* [Task directions]
Starting at the first line of the listing below, repeat each line exactly until the line containing "COL = scn.collection", which you include. Leave out pictures.

* [Material]
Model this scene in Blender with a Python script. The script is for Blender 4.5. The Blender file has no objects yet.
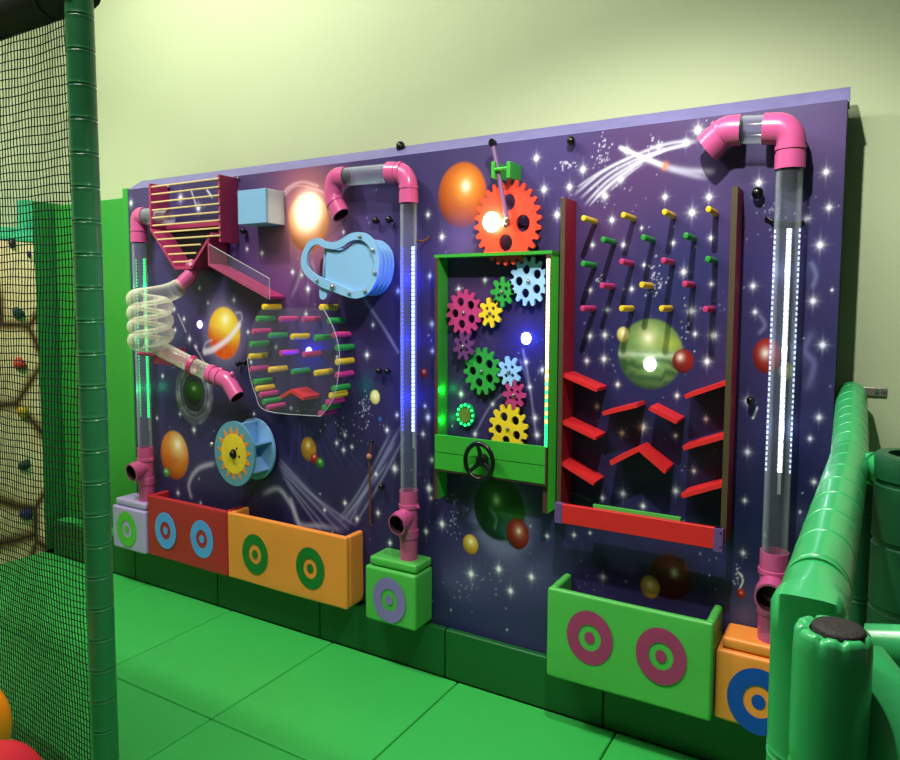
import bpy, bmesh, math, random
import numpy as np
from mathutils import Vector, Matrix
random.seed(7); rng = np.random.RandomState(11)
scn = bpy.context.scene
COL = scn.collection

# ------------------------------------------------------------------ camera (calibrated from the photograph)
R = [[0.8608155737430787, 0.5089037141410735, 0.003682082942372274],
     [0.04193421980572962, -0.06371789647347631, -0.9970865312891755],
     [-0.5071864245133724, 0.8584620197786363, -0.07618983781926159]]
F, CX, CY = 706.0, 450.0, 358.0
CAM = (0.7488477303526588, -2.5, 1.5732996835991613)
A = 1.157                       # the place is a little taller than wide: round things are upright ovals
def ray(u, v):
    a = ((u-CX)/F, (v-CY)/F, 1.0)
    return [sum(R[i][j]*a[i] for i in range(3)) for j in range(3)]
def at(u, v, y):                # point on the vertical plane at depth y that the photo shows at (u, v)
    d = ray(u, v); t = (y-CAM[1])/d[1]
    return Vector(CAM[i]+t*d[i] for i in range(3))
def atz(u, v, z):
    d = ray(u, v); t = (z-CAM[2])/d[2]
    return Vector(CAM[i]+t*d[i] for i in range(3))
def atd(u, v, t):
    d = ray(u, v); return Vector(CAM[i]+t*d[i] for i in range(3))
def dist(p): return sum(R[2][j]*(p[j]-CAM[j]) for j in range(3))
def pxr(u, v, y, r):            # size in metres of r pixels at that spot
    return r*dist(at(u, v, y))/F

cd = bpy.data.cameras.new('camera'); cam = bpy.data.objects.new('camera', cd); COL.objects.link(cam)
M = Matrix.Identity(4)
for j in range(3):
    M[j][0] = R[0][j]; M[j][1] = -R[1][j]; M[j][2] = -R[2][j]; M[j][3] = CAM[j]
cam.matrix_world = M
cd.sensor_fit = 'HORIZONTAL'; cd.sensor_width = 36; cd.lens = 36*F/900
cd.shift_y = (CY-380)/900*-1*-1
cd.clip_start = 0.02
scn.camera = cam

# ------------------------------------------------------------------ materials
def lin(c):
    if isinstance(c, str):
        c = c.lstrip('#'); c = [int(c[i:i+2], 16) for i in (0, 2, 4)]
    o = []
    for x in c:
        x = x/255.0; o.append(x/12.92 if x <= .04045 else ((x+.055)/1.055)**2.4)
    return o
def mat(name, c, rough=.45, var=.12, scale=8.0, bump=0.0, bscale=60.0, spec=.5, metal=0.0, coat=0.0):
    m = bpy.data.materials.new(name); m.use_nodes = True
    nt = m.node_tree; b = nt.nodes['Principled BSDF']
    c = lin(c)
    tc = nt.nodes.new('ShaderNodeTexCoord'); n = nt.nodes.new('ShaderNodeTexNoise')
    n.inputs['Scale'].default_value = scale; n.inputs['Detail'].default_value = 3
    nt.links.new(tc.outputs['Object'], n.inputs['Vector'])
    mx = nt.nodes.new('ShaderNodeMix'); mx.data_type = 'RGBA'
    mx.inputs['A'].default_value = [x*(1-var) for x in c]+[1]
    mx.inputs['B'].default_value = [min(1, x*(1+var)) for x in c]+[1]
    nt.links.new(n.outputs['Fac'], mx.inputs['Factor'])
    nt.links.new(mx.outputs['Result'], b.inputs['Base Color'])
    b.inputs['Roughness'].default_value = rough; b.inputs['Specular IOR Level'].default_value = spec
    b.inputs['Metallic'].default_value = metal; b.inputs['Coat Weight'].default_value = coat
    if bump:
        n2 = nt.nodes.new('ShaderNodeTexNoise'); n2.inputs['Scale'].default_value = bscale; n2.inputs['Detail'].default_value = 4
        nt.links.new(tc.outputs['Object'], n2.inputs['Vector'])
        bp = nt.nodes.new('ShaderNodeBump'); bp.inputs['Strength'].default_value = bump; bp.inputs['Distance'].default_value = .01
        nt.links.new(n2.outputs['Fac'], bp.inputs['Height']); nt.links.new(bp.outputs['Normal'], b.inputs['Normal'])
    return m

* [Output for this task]
Model this scene in Blender with a Python script. The script is for Blender 4.5. The Blender file has no objects yet.
import bpy, bmesh, math, random
import numpy as np
from mathutils import Vector, Matrix
random.seed(7); rng = np.random.RandomState(11)
scn = bpy.context.scene
COL = scn.collection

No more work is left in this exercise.